Economic Activities, Concepts, and Agents
Types of Economic Activities
In any human community, there is a division of labor, which benefits all its members. There are three types of economic activity: primary, secondary, and tertiary.
According to the hypothesis of the three sectors, the more advanced or developed an economy is, the greater the importance of the service sector and the smaller the importance of the primary sector. Economic activity is different from the economic act.
Primary Economic Activities
These activities are dedicated purely to the extraction of natural resources, whether for consumption or marketing.
Primary activities include: agriculture, livestock, timber and commercial fishing, mining, etc.
Secondary Economic Activities
This sector refers to industrial activities, those that transform the resources of the primary sector.
This includes light industries producing goods for immediate consumption, such as food, shoes, bags, and toys, as well as heavy industries producing machinery and other inputs for other sectors. Manufacturing industries are responsible for the development of more complex products through the transformation of raw materials.
Service Activities
Through these activities, the human population finds comfort and convenience. They basically consist of providing services, such as communication and tourism.
In Mexico alone, 54% of the population is engaged in service activities. Within this sector, there is an important division: financial economic activity.
Basic Economic Concepts
- Benefit: The result of the difference between the costs and income from an economic activity. If expenses are higher, losses will occur.
- Good: Anything that fulfills a need and has a value.
- Service: A benefit intended to meet a personal or social need, but not for the production of a physical object.
- Cost of Living and Inflation: The cost of living is the minimum amount of expenditure necessary to obtain essential goods and services. It’s calculated by adding the value of a set of products, and this result defines the Consumer Price Index (CPI). Rising commodity prices are what we call inflation.
- Investment and Speculation: Investment is the amount of money spent to start a business or to maintain and improve it, in order to make a profit. When a quick profit is obtained from a business based solely on the price of goods, it is considered speculation.
- Market: The set of consumers who demand goods and services, and all the producers who offer them.
- Production and Productivity: Production refers to the goods and services generated by an economic activity. The relationship between employees and the means of production determines productivity. High productivity with limited means indicates high efficiency. Low productivity despite using many resources indicates low efficiency.
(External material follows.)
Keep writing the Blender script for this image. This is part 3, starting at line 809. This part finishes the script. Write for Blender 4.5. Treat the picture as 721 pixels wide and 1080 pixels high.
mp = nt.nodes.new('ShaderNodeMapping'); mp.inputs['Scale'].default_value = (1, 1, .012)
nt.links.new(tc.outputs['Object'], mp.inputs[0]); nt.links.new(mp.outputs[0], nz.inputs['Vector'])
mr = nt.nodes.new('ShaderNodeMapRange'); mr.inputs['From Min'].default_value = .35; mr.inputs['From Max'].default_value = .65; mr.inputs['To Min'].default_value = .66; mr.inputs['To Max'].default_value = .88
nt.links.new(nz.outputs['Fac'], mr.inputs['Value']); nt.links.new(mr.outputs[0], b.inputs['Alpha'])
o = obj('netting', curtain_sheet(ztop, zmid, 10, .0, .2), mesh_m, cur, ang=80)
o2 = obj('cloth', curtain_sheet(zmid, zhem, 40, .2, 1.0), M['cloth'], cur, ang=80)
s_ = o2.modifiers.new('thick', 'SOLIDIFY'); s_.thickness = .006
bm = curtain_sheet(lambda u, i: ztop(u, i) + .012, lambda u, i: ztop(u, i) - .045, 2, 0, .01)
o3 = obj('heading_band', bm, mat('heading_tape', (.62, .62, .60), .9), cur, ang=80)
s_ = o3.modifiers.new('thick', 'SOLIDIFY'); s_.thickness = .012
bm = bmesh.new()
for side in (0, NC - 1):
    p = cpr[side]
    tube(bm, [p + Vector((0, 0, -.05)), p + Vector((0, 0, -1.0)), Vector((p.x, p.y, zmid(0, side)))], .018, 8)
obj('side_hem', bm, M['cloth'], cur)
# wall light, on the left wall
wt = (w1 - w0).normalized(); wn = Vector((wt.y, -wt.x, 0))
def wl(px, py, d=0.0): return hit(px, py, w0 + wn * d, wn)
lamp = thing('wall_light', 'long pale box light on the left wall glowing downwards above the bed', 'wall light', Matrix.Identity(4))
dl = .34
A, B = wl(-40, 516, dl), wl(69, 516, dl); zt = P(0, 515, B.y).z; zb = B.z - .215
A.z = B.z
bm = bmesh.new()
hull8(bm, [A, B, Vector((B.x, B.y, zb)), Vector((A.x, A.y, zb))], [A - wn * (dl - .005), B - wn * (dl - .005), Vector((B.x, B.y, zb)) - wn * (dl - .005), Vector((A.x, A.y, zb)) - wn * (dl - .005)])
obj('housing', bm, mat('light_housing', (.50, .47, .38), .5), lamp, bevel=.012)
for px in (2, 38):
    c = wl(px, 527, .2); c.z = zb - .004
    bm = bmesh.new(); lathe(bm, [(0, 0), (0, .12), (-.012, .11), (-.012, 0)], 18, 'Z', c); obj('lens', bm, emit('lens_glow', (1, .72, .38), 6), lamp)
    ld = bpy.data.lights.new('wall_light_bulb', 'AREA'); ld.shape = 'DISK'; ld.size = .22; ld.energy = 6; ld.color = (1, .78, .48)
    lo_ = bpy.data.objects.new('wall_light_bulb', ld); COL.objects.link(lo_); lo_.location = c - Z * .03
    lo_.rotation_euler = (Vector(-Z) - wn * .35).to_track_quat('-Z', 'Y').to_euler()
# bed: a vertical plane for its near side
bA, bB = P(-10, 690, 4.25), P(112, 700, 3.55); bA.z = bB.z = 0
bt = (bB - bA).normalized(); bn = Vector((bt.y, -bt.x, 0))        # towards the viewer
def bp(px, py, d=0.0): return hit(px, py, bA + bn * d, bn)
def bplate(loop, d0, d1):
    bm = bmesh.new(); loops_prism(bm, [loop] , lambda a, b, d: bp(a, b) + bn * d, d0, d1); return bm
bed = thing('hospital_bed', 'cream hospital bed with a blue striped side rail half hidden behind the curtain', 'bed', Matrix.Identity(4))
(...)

- Gross Domestic Product (GDP) and GDP per Capita: GDP is the total value of goods and services produced in a territory over a year. GDP reflects the wealth or income generated in that territory. To know the average income or wealth of its population (GDP per capita), divide the GDP of the territory by the number of its inhabitants.
Economic Agents
- Families: Participate in production and consume goods and services.
- Companies: Dedicated to the production of goods and services for financial gain. To sustain their business, they need families who provide labor (and receive wages) and who buy and sell to other companies.
Companies can be classified in different ways:
- Public or private.
- Micro, small, medium, or large enterprise.
- Individual or corporate.
- State:
- Regulates economic activity.
- Encourages private sector activity.
- Creates companies in strategic sectors.
- Provides public services.
- Generates employment.
To finance all of this, the state collects taxes.